Plastic straw bans have become the fidget spinners of 2018: suddenly everywhere, with everyone wondering where they came from. According to the CBC News website, they came from a 2015 video that showed rescuers removing a plastic straw from a sea turtle’s nose. That led to cities such as Fort Myers, Florida banning plastic straws, while other cities are considering similar bans.

Restaurant chains that are frequent targets for environmental causes are working to get ahead of this issue. A smart move. Having their restaurants surrounded by millennials who’ve replaced their nose rings and eyebrow piercings with plastic straws would be rather unappetizing to their customers.

Perhaps such levity is unfair. Unlike the effects of anthropogenic global warming, the scourge of plastic waste in the oceans is not debatable. It is estimated that about 8 million tonnes of plastic finds its way into the oceans every year. Some of it ends up in five ‘gyres’ – whirlpools that trap large amounts of waste – in the North and South Pacific, North and South Atlantic, and Indian Oceans. The so-called Great Pacific Garbage Patch between Hawaii and California is 80,000 US tons of garbage across an area three times the size of France. An attempt to clean up half the waste in this patch is supposed to begin this year.

But like the wind turbines that have despoiled Ontario’s countryside while doing little to reduce global warming, banning plastic straws in North America will do even less to reduce plastics in the oceans. As a German environmental research organization recently revealed, 93% of ocean garbage comes from ten rivers: eight of them are in Asia, two are in Africa. China’s Yangtze River alone dumps 1.5 million tonnes of garbage into the Yellow Sea every year. It’s too bad the Chinese could not have built their illegal South China Sea military base out of their own garbage: they could have killed two birds with one stone.

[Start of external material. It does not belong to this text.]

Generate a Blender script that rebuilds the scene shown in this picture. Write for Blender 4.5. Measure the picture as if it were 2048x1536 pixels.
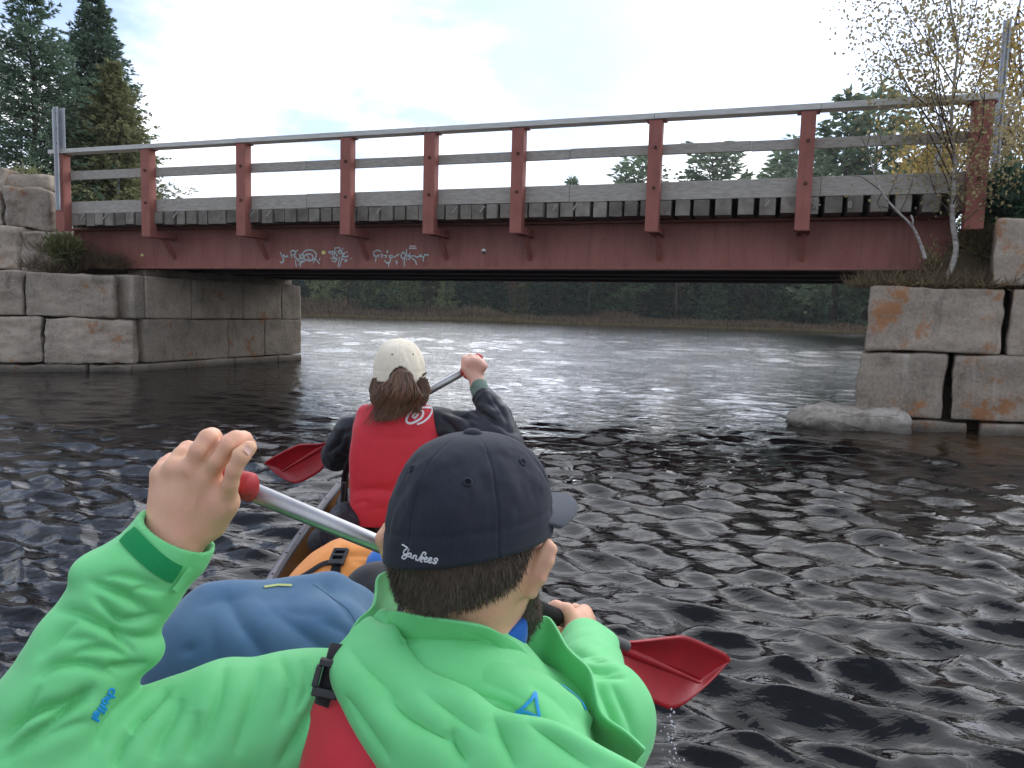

The reason Asian countries are allowing so much garbage into their rivers is obvious: their economies are developing without the sophisticated environmental regulations and waste management systems that are in place in the west, which is one reason they can fill western stores with their cheap goods.

The policy parallels between global warming and ocean plastics are obvious. In both cases, a majority of experts and governments agree that there is a global crisis. In both cases, the west is flagellating itself with international carbon-reducing accords, carbon taxes, cap-and-trade schemes, plastic taxes and bans, etc. that amount to little more than virtue signaling, when measured against the sins of the biggest offenders.

The counter-arguments in defense of the less-developed nations are: the west is already wealthy with high living standards, and western countries were permitted to develop their economies free of environmental regulation. But the truths of those arguments aside (and they are debatable) the overriding question must be: are we in a crisis or not? Because if we are, then developing countries cannot be allowed to pollute like it’s 1899. If they refuse to clean up their act, then the west is only destroying its own competitiveness, for little environmental benefit.

Donald Trump has implemented steel and aluminum tariffs on the grounds of national security, arguing that the US must always be able to produce its own steel and aluminum for defense purposes. Maybe it’s time to ban, tax or tariff Asian imports as the threats to global environmental security they so obviously are. They would then have no choice but to keep their garbage on their own shores.